Scene modeling code data:
----

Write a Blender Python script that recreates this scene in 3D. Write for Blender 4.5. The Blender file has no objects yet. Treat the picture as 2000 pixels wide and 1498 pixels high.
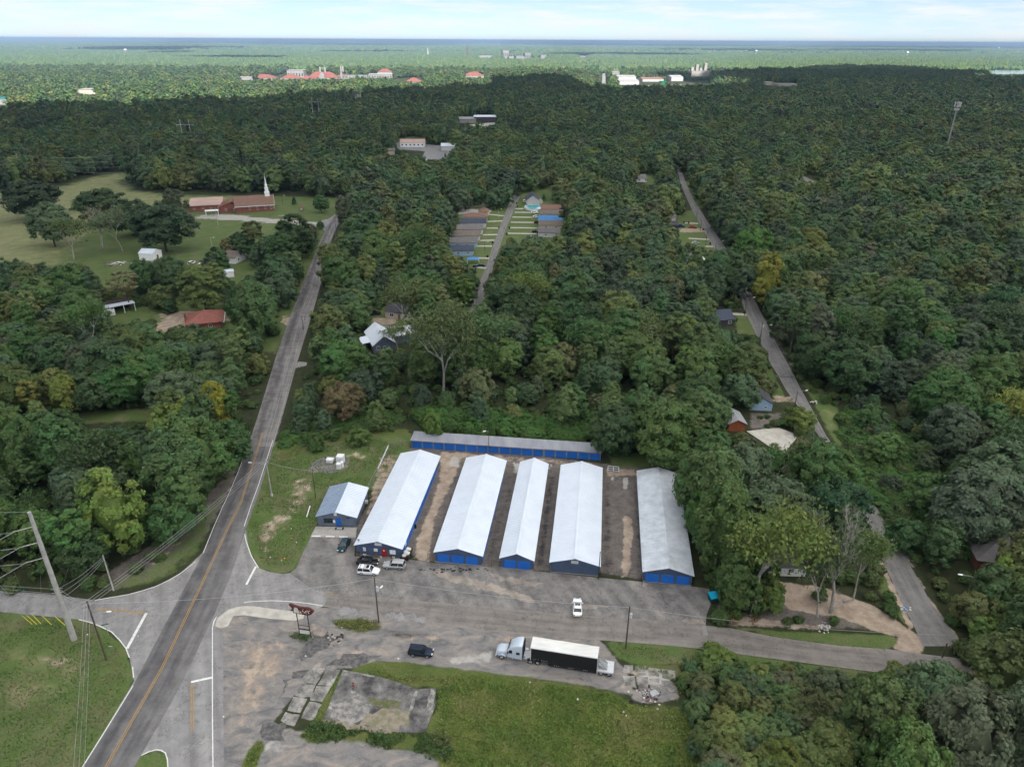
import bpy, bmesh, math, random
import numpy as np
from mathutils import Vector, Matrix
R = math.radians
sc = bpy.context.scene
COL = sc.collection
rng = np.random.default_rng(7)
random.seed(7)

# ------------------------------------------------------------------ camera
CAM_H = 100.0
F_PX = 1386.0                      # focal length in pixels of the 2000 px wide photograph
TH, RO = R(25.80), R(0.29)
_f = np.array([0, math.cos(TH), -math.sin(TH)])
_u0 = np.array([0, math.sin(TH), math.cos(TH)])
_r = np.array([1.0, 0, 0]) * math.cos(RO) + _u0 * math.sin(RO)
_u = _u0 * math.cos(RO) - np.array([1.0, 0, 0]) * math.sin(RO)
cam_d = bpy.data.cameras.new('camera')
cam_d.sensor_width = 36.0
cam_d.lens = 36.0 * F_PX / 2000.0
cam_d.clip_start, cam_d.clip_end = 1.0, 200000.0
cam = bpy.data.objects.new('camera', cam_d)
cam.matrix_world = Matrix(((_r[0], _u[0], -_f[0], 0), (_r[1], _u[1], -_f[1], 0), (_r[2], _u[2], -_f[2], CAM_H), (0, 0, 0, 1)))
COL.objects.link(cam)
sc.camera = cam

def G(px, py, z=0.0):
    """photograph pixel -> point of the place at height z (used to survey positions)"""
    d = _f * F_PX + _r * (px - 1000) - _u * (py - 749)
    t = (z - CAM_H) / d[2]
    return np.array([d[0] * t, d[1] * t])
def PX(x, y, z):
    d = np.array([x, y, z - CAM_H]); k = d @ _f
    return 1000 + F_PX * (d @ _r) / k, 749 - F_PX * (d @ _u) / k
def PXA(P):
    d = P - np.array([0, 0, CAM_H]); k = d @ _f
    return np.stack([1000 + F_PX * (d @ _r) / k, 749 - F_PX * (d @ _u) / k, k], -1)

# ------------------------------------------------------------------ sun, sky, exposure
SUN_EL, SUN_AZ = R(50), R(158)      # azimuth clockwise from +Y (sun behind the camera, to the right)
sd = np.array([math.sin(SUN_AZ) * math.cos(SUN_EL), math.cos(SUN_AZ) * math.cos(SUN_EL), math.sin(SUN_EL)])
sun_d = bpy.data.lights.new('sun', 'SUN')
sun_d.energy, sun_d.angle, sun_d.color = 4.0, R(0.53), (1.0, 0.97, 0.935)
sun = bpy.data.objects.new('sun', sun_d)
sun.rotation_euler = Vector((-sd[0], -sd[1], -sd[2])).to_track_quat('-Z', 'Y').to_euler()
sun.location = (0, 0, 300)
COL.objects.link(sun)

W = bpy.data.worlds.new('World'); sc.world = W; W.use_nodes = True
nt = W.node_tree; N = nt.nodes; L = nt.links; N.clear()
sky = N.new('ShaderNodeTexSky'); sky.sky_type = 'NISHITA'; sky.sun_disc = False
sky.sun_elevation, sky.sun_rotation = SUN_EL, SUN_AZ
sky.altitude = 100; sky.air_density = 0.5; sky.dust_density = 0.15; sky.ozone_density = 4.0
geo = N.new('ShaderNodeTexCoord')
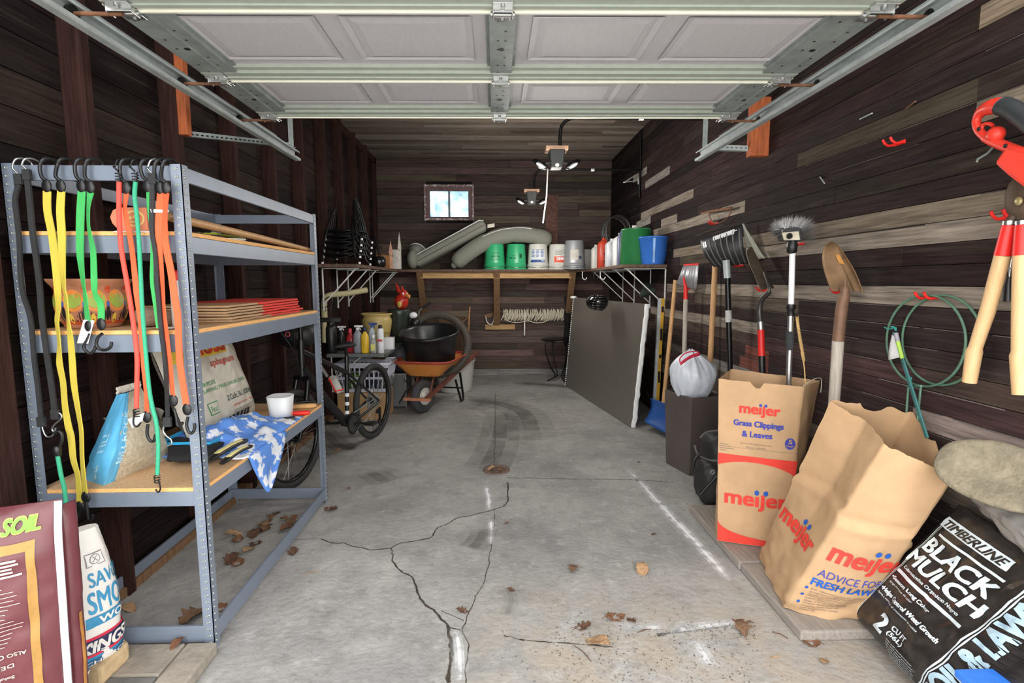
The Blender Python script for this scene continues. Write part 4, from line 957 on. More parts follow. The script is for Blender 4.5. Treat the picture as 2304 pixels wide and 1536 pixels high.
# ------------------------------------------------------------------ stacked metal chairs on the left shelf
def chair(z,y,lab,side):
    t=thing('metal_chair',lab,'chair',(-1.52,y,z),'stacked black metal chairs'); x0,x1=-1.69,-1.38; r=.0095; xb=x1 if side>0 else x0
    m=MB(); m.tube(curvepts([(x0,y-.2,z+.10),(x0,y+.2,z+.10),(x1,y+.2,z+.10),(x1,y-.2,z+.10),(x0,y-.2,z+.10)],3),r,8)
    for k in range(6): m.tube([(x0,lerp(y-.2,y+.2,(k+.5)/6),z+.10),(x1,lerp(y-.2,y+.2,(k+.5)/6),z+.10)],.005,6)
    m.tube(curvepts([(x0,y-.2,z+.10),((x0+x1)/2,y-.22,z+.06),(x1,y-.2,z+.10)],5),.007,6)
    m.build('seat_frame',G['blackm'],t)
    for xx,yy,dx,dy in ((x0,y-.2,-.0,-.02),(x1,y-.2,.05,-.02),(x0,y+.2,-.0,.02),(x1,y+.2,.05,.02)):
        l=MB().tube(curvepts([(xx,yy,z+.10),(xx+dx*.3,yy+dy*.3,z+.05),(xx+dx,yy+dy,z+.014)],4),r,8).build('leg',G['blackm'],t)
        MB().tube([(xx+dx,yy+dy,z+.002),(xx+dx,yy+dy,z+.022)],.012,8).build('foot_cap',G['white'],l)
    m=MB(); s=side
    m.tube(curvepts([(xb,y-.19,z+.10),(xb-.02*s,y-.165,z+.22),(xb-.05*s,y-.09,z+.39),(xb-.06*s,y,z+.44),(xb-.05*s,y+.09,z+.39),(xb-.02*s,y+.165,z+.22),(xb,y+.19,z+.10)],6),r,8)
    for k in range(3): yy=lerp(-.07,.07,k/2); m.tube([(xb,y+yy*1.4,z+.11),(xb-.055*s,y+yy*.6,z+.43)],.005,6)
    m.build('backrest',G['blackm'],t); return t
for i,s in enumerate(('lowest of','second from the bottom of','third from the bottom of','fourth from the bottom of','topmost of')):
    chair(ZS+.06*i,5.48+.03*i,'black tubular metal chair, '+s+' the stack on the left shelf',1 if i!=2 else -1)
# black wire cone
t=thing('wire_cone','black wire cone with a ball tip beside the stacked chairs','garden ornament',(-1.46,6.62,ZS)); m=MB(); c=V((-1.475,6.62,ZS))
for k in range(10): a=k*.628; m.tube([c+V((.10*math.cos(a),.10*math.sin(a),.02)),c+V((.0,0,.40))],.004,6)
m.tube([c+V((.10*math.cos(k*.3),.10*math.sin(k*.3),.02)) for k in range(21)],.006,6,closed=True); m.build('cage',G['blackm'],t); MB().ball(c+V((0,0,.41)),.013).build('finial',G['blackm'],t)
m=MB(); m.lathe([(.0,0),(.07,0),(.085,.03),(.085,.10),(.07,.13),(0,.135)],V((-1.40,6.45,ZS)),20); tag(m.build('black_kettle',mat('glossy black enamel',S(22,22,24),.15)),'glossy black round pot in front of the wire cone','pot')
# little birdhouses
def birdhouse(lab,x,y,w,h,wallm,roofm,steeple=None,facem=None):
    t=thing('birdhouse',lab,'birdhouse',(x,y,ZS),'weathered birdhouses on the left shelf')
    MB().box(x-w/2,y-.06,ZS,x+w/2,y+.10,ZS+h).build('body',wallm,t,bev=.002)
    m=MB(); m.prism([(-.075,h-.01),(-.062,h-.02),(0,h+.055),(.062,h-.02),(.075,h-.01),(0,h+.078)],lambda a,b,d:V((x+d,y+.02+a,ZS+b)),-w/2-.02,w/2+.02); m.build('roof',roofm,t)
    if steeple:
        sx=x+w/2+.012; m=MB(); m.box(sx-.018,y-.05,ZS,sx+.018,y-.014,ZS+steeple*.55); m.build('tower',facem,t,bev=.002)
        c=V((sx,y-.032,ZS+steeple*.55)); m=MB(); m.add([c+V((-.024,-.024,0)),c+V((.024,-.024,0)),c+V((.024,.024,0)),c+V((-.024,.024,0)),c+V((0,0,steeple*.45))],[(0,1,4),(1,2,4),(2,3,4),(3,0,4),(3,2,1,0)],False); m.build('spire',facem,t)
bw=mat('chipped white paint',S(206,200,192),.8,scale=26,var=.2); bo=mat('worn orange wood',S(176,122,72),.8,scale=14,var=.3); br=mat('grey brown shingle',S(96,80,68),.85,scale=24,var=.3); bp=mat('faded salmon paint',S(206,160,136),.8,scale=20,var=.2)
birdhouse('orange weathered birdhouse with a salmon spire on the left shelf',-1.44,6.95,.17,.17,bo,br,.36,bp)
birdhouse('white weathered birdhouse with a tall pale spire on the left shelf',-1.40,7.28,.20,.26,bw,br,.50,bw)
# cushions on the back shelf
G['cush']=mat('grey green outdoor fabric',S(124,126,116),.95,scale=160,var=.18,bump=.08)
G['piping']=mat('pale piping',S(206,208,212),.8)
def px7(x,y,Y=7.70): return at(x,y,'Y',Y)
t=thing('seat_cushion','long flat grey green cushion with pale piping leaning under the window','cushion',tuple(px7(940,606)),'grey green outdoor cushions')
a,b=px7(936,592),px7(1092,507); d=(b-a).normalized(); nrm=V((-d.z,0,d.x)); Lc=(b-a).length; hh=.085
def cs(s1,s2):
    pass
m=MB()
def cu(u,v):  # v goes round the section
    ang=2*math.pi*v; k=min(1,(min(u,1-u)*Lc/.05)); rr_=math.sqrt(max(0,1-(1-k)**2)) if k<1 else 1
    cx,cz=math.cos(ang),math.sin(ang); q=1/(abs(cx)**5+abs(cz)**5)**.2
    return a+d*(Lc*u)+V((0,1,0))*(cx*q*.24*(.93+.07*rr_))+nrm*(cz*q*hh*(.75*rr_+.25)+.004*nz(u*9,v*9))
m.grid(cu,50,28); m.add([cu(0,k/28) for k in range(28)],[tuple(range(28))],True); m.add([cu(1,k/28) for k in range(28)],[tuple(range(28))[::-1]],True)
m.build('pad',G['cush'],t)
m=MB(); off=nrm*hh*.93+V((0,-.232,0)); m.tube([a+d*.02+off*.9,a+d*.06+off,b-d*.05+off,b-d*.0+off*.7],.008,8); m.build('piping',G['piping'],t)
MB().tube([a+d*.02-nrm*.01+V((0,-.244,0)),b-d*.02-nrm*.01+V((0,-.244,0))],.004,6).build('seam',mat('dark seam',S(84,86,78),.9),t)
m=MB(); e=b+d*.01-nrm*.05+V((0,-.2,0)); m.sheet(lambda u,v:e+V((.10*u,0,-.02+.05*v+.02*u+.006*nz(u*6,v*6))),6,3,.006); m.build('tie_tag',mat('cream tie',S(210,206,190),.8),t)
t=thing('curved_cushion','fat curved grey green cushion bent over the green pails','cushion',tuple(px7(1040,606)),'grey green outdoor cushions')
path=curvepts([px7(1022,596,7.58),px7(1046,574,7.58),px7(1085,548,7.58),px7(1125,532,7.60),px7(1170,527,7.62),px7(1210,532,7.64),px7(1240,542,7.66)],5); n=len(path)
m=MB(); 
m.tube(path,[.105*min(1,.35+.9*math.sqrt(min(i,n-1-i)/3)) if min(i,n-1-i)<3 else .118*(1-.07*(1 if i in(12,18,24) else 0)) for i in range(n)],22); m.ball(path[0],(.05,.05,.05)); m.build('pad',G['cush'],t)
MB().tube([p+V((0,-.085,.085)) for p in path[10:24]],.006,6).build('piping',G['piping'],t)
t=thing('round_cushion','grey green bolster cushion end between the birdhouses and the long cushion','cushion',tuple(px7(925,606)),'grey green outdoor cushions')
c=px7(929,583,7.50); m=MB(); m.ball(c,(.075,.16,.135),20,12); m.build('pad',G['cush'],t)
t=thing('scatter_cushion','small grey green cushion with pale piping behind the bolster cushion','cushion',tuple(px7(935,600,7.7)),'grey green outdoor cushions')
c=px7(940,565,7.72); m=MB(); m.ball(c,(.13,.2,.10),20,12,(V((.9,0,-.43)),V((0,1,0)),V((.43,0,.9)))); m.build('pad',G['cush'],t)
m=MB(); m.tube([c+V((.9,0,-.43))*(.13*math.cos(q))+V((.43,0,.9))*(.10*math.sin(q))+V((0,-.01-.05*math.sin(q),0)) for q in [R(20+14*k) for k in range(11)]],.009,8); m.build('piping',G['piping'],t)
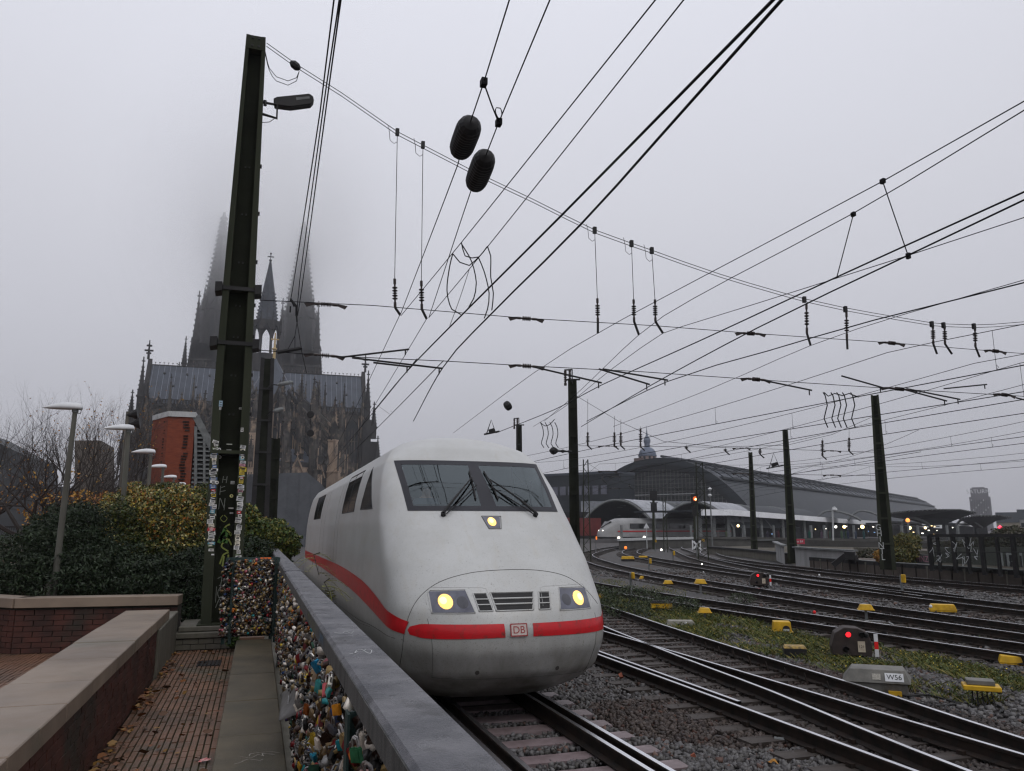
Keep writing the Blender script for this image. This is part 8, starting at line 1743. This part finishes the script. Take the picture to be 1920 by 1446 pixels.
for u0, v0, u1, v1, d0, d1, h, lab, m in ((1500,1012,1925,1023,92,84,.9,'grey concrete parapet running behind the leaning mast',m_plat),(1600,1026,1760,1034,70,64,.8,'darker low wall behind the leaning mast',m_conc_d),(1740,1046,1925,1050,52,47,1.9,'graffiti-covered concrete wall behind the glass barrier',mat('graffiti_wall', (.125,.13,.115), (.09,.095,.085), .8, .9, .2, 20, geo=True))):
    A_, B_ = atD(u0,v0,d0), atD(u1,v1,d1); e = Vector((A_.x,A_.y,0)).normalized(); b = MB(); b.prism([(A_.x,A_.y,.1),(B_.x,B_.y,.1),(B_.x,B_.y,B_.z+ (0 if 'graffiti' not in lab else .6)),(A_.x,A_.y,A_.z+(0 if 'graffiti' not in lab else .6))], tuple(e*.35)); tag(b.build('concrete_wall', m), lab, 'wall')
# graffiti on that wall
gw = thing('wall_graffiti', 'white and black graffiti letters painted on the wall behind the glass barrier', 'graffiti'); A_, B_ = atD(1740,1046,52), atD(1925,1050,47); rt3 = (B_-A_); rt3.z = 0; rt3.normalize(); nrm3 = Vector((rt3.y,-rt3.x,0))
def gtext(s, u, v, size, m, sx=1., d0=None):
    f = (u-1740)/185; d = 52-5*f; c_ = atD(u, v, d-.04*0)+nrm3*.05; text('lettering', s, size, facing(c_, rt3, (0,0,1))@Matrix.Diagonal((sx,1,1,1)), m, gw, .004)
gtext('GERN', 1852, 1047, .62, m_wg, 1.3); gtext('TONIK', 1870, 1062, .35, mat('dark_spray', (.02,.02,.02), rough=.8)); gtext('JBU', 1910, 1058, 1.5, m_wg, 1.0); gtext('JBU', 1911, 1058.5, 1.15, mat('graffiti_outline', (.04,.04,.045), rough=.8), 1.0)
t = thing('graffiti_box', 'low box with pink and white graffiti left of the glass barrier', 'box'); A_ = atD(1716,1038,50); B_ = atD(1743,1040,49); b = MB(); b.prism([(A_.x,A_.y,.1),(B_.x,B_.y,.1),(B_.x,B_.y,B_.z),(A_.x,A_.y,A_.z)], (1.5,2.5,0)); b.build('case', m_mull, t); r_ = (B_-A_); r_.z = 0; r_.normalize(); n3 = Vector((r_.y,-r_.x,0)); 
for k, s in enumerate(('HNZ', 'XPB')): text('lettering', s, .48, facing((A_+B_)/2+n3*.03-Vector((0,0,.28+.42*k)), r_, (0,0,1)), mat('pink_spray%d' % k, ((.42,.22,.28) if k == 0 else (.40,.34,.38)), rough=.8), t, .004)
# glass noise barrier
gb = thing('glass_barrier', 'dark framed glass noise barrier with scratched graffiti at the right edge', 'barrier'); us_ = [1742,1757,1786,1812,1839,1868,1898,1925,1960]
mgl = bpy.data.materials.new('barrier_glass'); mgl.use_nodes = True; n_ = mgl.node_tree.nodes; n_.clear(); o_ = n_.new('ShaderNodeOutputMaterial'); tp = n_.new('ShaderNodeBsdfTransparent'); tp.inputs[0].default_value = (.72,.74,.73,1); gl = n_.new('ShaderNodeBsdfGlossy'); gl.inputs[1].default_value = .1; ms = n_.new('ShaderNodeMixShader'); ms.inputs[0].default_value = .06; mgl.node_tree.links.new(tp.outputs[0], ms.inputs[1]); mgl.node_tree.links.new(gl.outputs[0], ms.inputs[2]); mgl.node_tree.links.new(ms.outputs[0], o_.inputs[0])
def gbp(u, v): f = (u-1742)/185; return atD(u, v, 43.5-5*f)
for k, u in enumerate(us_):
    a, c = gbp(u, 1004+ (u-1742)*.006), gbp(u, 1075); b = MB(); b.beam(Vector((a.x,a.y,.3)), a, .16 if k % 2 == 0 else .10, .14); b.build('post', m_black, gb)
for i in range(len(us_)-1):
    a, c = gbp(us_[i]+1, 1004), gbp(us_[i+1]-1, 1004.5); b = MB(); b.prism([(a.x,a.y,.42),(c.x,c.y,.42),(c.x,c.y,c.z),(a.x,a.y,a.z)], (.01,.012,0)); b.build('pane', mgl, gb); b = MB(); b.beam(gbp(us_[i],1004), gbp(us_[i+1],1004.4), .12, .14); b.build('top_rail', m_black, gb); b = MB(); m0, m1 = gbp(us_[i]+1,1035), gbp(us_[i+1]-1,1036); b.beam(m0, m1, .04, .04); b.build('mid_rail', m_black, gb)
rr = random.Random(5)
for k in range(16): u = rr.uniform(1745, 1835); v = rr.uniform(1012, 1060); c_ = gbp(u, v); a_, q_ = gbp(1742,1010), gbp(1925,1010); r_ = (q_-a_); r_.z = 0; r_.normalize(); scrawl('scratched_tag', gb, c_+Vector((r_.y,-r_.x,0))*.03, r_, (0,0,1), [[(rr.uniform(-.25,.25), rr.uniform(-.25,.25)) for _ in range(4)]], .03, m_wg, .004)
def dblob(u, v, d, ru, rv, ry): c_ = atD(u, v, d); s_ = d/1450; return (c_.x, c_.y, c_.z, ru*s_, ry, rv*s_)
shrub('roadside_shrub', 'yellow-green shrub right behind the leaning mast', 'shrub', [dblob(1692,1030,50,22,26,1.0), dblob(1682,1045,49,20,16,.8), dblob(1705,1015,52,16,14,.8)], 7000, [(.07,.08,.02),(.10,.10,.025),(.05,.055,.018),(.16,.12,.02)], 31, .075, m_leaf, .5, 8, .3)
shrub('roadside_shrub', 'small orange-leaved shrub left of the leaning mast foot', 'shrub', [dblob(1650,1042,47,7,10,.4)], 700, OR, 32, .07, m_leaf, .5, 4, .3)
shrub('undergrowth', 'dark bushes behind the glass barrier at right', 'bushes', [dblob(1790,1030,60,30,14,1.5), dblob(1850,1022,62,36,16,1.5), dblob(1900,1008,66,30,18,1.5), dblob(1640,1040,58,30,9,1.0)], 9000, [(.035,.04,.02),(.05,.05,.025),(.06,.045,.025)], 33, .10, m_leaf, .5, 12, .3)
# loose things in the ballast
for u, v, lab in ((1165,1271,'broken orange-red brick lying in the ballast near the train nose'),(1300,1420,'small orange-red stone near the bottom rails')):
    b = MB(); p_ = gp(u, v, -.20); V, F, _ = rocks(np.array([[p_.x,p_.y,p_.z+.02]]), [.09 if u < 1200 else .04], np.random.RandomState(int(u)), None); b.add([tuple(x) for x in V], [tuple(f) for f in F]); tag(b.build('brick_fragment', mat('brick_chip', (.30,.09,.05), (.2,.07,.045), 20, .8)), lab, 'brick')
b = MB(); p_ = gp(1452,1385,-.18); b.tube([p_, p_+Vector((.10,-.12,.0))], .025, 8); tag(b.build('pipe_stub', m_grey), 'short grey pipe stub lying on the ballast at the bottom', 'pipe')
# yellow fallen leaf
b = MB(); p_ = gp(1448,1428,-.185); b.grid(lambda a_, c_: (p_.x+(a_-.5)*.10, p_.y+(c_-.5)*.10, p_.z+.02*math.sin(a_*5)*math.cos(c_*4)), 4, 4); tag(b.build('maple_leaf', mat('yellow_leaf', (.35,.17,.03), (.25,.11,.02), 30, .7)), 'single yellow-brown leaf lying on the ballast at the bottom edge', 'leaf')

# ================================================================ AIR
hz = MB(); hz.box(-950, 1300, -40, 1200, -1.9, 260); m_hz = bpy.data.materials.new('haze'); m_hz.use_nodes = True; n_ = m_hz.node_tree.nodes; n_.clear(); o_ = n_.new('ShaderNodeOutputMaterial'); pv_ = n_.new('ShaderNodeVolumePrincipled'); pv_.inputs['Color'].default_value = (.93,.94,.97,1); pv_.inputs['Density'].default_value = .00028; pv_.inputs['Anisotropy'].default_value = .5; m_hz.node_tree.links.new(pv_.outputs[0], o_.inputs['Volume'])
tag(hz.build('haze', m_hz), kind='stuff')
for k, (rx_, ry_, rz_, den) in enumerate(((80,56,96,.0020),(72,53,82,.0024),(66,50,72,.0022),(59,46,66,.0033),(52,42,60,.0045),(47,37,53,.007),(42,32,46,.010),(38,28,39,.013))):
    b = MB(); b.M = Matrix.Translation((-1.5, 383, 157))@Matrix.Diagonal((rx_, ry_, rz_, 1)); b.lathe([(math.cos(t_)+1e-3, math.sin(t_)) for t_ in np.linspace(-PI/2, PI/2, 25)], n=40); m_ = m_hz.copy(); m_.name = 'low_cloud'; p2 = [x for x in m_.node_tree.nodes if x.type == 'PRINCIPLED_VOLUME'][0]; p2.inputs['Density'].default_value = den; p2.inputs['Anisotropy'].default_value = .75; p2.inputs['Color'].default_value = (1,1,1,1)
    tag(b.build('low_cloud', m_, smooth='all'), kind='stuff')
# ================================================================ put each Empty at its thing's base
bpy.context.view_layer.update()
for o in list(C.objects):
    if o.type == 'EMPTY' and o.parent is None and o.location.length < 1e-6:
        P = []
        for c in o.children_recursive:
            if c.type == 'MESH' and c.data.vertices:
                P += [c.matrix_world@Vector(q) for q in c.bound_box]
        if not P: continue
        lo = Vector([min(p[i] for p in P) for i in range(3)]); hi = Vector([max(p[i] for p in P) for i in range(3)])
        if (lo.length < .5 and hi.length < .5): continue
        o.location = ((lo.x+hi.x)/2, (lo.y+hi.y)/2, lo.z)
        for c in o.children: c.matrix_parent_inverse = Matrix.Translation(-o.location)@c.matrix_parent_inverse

----

Please restate the material above line by line, exactly, beginning at its first line and ending with the line that contains "random.seed(7)", without any pictures.

Write a Blender Python script that recreates this scene in 3D. Write for Blender 4.5. The Blender file has no objects yet. Treat the picture as 2000 pixels wide and 1498 pixels high.
import bpy, bmesh, math, random
import numpy as np
from mathutils import Vector, Matrix
R = math.radians
sc = bpy.context.scene
COL = sc.collection
rng = np.random.default_rng(7)
random.seed(7)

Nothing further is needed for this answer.